Dan Brazeau

When I saw The Passion of the Christ, I wept. I didn’t weep for the graphic violence depicted. I anticipated that from all the “hype” I’d read and heard about prior to going.

I wept for my Lord and Savior, Jesus Christ. I wept for his pain and suffering. I wept because I know he went through his earthly and spiritual “agony” for my sins. I wept for a mother who watched her Son die a torturous death. While I watched and wept, I didn’t think about Christians, Catholics, Protestants, SDA, Methodists, Baptists, or Jews…I worshipped my Savior, Jesus Christ. I felt drawn, pushed, pulled to “help” my best friend, Jesus, through his terrible ordeal. The irony is He went through this ordeal to “help” ME. Hallelujah!

I didn’t and don’t feel the least bit deceived by Mel Gibson’s account of my Savior’s tormented and fatal last day. My belief as a Christian that Jesus is alive and working in my heart has only been reaffirmed by the emotions this movie invoked in me.
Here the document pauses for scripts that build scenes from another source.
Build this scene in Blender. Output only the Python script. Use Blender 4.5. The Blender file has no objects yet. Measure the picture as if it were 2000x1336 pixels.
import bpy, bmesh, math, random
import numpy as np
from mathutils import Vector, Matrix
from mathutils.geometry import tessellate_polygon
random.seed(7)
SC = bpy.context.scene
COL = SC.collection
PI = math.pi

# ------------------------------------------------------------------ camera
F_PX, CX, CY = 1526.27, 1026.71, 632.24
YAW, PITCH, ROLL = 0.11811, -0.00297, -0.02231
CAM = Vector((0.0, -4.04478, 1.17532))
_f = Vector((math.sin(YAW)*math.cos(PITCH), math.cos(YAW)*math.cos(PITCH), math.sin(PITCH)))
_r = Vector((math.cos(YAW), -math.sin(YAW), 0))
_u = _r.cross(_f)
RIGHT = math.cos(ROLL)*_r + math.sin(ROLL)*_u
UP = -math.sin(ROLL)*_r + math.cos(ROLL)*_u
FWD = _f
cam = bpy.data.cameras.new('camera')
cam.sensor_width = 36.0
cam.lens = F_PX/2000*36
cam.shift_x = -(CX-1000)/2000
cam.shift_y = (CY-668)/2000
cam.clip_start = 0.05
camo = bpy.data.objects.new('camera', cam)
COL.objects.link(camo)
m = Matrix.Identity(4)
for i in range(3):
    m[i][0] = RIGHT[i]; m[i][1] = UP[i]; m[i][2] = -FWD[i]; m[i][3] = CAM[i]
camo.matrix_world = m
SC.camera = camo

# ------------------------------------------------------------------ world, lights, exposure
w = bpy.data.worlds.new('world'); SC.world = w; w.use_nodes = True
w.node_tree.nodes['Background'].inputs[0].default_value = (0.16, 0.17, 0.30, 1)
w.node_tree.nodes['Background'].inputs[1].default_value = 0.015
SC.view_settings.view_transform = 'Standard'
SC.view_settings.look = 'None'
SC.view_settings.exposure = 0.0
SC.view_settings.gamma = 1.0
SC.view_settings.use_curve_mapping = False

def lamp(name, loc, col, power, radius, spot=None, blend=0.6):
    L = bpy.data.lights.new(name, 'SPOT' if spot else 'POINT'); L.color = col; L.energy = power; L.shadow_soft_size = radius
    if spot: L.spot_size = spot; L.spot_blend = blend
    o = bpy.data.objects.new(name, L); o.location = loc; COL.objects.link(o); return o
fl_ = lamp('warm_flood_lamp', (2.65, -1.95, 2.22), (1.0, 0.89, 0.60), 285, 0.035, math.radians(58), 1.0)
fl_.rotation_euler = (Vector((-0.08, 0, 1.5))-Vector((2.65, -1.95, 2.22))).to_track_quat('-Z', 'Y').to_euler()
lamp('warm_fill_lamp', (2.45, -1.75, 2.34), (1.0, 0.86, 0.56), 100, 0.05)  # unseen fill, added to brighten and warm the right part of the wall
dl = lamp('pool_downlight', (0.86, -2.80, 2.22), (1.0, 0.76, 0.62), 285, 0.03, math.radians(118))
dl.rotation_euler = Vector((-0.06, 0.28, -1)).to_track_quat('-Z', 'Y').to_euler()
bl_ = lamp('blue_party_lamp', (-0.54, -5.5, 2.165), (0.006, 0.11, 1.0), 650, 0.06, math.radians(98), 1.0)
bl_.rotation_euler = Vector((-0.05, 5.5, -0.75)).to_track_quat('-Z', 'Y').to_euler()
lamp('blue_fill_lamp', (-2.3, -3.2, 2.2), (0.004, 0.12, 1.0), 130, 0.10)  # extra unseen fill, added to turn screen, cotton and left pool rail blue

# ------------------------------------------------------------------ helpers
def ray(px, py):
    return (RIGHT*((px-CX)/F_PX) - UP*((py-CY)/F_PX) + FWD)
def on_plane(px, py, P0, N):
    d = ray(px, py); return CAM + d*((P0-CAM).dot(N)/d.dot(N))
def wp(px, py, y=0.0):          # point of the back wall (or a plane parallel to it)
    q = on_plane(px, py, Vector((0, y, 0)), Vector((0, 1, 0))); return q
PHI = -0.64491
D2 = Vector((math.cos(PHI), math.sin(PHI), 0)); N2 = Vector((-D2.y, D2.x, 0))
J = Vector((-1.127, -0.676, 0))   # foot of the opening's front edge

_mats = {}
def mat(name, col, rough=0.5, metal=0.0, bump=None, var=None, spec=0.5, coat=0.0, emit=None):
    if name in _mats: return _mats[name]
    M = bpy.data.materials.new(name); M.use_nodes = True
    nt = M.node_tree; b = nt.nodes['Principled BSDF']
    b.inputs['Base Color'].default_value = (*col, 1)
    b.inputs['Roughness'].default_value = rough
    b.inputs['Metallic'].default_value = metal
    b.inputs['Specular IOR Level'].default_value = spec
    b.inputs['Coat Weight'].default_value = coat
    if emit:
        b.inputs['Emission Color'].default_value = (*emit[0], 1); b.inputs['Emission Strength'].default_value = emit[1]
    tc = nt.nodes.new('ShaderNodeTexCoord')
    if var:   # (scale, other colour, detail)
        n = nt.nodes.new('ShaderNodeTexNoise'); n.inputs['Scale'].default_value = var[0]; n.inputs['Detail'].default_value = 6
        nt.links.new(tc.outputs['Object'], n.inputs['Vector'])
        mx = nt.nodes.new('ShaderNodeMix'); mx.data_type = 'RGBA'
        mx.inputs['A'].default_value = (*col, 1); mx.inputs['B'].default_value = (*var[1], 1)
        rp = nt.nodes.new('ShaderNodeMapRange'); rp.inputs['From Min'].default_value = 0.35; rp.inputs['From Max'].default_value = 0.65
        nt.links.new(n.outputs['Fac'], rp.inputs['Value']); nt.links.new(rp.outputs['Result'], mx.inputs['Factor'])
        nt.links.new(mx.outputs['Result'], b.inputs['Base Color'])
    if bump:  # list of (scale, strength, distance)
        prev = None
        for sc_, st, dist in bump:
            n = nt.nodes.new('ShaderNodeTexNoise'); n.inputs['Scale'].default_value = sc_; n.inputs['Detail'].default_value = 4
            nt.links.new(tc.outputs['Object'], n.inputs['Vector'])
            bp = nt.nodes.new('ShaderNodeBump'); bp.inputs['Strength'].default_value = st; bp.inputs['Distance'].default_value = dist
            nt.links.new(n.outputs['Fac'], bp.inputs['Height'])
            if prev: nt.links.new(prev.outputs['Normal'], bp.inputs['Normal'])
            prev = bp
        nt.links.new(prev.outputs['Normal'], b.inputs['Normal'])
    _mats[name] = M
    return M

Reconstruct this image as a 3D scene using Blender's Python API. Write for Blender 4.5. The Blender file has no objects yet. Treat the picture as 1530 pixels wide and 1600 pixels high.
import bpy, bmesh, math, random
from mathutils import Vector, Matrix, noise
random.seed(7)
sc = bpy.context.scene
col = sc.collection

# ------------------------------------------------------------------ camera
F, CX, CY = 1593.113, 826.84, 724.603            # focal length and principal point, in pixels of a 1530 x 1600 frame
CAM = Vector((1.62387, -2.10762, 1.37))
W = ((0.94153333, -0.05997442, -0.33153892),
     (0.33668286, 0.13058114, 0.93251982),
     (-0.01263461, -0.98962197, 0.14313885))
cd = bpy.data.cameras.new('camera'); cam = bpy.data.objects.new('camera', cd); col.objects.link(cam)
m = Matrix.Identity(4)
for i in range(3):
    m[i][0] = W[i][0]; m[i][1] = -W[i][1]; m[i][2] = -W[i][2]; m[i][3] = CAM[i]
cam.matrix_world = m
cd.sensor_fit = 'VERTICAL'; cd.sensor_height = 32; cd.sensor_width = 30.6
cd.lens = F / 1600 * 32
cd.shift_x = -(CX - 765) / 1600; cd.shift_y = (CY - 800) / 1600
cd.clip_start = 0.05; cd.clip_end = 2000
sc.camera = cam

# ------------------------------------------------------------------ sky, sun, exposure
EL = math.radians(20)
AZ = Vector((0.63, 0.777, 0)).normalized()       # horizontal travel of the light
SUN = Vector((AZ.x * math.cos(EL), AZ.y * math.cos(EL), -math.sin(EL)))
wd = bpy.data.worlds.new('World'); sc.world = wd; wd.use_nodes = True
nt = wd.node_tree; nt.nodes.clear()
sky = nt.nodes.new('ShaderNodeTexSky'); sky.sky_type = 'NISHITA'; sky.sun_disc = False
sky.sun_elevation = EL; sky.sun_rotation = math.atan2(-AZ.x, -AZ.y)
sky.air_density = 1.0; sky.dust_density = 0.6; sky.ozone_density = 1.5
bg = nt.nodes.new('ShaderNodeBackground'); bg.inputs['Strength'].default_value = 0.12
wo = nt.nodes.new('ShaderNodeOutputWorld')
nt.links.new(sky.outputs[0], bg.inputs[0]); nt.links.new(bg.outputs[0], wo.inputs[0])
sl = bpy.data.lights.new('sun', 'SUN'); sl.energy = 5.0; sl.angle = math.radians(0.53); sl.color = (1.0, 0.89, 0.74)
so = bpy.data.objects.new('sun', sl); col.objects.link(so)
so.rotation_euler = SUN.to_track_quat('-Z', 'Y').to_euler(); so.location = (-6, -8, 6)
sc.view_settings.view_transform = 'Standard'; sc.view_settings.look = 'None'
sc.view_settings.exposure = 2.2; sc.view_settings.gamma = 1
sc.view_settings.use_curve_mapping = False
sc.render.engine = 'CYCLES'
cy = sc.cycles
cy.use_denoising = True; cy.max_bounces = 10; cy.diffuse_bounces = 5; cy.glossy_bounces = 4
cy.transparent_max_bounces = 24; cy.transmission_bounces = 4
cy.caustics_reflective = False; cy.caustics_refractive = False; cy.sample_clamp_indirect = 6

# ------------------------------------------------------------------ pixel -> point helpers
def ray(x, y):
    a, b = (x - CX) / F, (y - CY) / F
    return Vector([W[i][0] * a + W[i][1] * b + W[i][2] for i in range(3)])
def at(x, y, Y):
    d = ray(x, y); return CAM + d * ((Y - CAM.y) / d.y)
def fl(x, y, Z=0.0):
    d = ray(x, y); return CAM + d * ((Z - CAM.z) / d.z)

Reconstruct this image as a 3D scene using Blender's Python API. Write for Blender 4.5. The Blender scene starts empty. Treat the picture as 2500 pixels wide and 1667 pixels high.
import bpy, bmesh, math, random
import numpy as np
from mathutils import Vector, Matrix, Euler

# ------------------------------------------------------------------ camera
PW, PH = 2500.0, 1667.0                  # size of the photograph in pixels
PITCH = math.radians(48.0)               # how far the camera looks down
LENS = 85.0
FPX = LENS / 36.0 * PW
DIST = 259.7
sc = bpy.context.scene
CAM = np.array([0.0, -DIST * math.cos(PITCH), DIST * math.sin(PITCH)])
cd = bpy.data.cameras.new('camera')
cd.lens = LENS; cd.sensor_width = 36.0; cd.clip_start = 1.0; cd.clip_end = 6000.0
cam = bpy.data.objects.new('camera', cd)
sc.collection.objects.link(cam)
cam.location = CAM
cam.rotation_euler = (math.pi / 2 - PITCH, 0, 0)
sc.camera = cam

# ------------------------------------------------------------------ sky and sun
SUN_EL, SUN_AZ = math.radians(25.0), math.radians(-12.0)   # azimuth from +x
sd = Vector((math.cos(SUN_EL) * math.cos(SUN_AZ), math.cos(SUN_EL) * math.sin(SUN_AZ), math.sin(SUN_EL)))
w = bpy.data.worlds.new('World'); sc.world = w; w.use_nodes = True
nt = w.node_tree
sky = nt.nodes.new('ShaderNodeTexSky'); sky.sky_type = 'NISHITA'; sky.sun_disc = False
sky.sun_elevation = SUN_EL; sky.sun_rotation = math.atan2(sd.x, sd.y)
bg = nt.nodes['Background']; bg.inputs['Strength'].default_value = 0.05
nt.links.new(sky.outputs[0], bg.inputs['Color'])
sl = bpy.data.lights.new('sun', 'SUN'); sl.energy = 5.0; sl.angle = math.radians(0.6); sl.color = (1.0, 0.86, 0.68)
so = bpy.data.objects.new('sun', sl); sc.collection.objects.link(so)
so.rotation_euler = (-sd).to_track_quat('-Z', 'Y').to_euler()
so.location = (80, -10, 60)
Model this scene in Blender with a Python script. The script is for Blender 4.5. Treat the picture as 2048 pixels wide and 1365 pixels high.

I still know Jesus’ Resurrection and Ascendancy into Heaven is the Divine “sequel” to Mr Gibson’s account, but what Mr Gibson did so graphically well was to remind us Jesus suffered, then died, to take our sins upon himself. Humans had to torture, then kill Him to that end, and all Christians know what happened. How many of us can tell the story of Noah and the floods? Should we as Christians hide the obvious fact that a tremendous number of people drowned during those floods? And drowning appears to be a very torturous form of death? Whether good or bad, humans must visualize something in order to fully understand what they’ve heard or read. We are easily deceived, but it is incumbent on us to complete our visualizations through other sources to minimize deception.

I’m a recent born-again Christian who, along with my son, matured spiritually last year. The Passion played a role in our growth, but Jesus, the Bible, family, friends, and church, are all much more powerful influences in my Walk with the Lord.